Die geistreichste Art, das Schreckliche in Schönheit zu verwandeln, ist es, das Unglaubliche zu steigern bis zu dem Grad, da es in Fantasie oder Witz übergeht. Die Geschichten, die man am liebsten liest, sind Schauerlichkeiten, die ein Ende nehmen, bei dem der Leser nur noch den Kopf schüttelt. Nichts aber wird ihm, so weiß er, beim Unglück, von dem er gerade liest, geschehen, und doch meint er, er sei mittendrin. Das Schreckliche ins Schöne hinüberzuführen – dazu reicht, bei viel und auch bei wenig Geist, schon ein bequemer Sessel. In seine Polster versunken, von seiner Gemütlichkeit verwöhnt, wird alles Ungeheuerliche, von dem der Leser erfährt, harmlos und zur angenehmen Unterhaltung. Die wilden Schauerlichkeiten, wie man sie in Büchern oft genug findet, zu genießen, genügt aber, falls kein Sessel da und falls man ein Kind noch ist, allein schon die Hand des Vaters.

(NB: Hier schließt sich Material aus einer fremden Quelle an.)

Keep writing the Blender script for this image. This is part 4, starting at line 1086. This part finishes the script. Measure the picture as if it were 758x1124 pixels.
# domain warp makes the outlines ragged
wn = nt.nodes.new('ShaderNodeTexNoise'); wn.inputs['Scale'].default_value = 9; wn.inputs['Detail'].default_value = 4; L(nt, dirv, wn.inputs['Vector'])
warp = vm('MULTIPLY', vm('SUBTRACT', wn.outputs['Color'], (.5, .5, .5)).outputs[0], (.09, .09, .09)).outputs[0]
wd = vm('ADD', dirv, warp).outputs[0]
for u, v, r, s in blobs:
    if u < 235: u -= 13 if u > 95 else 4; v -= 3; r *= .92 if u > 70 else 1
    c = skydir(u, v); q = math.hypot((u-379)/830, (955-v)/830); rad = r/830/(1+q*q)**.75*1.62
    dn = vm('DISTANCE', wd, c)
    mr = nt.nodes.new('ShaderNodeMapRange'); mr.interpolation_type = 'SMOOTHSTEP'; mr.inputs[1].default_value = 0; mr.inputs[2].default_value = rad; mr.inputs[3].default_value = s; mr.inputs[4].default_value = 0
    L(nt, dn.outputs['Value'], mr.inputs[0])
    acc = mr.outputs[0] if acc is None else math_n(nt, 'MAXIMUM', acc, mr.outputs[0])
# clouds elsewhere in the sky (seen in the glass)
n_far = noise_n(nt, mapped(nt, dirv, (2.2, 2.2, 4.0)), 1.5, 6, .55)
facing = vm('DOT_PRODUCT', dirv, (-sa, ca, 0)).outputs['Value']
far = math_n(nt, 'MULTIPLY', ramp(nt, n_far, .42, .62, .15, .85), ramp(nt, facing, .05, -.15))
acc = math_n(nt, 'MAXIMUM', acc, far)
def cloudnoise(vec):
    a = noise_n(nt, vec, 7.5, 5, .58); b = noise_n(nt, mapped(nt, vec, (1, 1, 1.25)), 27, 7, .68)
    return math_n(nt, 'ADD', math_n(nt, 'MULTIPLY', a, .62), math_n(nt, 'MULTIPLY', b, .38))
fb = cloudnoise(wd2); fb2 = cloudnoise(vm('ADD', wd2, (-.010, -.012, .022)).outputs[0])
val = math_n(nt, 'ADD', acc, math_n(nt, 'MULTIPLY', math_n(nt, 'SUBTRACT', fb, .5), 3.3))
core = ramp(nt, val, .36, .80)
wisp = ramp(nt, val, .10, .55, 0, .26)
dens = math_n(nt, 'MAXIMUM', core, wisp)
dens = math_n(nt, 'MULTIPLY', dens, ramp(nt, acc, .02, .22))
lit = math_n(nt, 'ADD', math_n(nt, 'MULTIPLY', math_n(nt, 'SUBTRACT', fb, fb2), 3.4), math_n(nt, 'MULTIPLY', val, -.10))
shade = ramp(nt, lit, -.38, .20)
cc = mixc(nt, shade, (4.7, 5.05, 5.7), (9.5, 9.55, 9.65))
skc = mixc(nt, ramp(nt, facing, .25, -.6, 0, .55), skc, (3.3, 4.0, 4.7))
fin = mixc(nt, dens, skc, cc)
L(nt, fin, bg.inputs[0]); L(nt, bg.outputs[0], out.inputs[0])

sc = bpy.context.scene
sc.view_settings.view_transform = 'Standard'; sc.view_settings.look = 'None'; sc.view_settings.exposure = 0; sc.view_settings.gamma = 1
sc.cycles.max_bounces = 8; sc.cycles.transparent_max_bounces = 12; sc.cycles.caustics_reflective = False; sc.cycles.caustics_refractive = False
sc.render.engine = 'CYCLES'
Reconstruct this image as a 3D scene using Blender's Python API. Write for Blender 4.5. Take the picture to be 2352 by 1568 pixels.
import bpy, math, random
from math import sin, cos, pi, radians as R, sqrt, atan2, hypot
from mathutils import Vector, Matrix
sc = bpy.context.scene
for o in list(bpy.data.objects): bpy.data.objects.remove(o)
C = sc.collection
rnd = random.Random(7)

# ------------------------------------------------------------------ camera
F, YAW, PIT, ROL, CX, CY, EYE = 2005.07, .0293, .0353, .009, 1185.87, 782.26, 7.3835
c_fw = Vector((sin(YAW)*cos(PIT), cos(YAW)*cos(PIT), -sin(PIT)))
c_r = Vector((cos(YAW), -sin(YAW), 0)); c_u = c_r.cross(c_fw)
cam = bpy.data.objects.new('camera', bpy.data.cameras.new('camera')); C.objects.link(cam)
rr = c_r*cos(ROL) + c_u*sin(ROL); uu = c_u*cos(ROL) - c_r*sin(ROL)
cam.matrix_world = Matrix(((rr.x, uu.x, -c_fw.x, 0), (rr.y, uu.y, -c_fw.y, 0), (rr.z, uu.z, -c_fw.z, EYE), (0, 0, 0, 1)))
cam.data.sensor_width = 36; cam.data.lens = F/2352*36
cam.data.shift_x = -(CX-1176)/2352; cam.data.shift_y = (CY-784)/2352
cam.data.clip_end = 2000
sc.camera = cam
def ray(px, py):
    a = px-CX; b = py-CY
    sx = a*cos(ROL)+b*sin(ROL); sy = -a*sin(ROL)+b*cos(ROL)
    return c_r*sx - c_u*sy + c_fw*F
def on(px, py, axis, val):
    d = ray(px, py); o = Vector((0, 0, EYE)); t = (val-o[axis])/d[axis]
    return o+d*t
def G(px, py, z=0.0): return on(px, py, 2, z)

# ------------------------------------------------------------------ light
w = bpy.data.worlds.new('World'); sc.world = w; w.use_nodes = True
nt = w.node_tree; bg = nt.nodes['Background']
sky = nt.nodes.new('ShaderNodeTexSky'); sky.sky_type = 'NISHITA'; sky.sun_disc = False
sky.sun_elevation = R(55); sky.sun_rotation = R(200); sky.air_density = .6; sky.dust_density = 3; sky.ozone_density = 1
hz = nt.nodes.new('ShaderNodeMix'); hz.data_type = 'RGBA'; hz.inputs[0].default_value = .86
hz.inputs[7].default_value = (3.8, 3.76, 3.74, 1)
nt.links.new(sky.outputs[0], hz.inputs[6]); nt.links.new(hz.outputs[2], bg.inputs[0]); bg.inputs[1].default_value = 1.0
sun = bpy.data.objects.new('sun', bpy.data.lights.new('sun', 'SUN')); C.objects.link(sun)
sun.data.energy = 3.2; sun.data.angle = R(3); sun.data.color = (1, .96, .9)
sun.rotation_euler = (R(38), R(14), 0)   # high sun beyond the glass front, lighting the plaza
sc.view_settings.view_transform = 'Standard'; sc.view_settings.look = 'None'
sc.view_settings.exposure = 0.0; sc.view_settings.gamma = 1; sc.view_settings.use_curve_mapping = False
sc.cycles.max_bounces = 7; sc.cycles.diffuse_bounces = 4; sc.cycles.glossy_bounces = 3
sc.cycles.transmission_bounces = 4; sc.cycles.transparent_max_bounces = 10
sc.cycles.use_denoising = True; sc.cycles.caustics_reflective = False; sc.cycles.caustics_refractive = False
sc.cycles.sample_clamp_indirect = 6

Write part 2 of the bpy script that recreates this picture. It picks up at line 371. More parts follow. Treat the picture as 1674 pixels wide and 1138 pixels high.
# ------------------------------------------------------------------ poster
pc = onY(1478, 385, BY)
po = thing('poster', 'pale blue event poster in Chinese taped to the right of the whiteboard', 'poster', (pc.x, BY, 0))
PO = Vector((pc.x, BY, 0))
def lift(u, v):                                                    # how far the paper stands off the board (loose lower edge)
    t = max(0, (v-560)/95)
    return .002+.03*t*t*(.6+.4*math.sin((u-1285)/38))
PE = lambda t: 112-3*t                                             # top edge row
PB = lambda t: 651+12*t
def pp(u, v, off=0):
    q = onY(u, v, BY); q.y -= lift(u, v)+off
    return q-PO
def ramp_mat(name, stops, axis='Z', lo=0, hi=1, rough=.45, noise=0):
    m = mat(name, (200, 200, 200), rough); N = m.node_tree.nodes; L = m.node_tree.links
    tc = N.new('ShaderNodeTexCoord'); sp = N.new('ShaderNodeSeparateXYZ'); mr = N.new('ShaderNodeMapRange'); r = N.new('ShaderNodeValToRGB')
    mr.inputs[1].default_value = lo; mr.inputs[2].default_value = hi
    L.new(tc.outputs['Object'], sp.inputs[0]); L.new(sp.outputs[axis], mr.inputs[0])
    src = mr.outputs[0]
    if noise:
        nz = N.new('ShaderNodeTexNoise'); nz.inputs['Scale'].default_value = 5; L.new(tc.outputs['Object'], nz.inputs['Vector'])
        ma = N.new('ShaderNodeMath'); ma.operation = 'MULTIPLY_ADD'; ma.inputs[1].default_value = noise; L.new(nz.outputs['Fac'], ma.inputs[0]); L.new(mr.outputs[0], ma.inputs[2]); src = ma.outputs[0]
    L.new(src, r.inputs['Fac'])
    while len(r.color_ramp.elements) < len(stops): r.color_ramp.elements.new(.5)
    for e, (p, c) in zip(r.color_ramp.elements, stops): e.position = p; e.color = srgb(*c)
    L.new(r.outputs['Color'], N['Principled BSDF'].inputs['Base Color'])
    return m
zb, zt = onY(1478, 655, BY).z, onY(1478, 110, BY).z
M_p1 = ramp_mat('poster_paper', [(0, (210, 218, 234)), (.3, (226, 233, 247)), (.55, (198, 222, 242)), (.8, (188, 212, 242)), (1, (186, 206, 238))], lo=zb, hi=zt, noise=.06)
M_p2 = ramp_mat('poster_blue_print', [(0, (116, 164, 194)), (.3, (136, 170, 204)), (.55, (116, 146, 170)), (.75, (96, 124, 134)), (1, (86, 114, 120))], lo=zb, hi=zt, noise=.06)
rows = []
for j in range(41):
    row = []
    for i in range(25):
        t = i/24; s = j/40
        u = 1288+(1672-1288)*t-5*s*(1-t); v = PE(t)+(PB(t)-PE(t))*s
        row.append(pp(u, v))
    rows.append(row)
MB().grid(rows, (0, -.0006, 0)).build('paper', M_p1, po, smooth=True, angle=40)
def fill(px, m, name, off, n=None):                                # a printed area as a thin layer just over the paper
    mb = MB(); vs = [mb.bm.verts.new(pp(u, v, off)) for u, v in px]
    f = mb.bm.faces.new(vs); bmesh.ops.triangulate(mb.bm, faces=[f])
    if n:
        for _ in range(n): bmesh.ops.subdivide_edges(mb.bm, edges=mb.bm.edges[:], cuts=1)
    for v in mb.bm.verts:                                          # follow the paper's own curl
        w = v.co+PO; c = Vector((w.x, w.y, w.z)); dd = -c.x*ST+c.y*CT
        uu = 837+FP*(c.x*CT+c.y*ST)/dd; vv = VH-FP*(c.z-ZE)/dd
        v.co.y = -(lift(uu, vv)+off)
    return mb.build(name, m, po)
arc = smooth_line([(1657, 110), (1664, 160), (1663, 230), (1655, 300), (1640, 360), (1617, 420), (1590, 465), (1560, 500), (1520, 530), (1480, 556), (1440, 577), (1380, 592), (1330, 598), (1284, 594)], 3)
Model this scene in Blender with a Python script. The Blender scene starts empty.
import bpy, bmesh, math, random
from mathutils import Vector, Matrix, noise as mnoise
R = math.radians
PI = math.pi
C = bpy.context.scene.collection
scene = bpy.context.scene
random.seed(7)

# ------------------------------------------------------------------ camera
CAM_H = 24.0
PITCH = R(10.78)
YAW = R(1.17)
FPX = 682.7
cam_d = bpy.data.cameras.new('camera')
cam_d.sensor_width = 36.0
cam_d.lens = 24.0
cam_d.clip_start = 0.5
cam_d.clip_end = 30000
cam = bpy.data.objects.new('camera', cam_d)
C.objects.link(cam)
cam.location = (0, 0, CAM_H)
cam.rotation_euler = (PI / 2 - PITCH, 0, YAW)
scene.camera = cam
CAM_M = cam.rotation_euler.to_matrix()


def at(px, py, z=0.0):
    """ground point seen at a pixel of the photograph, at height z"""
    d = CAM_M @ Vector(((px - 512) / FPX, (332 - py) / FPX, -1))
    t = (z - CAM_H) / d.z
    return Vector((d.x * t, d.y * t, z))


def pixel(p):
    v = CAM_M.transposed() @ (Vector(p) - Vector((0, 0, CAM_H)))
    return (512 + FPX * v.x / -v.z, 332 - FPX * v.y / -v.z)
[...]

So war denn auch das erste Buch, das mir vorgelesen wurde und dessen ich mich erinnere – viele andere mögen vorausgegangen sein –, ein ganz, ganz schönes! Und doch erschien es mir, als ich es vierzig Jahre später aus kritischer Distanz noch einmal selbst las, als das erdenklich Bösartigste, was man einem Kind vorsetzen kann: der »Struwwelpeter«. Sadismus sondergleichen in jedem Wort und jedem Bild – doch die Hand des Vaters auf der Schulter war warm, und die spöttische Stimme, mit der er las, verkehrte die Unholde und Bösewichter der Geschichtchen in drollige Figuren, ihre Taten in Wunder, Zauber, Fantasie. All das, was Erziehungswut sich an Grausamkeiten ausgedacht hatte, war ein Spaß: So ließ sich lachen, schadenfroh, über die brennenden Katzen wie über schöne Fackeln, über den bösen Friederich, diesen Narren, über den fliegenden Robert auch, der hieß wie mein Bruder, dem das Bilderbuch eine wunderbare Himmelfahrt vorauszusagen schien.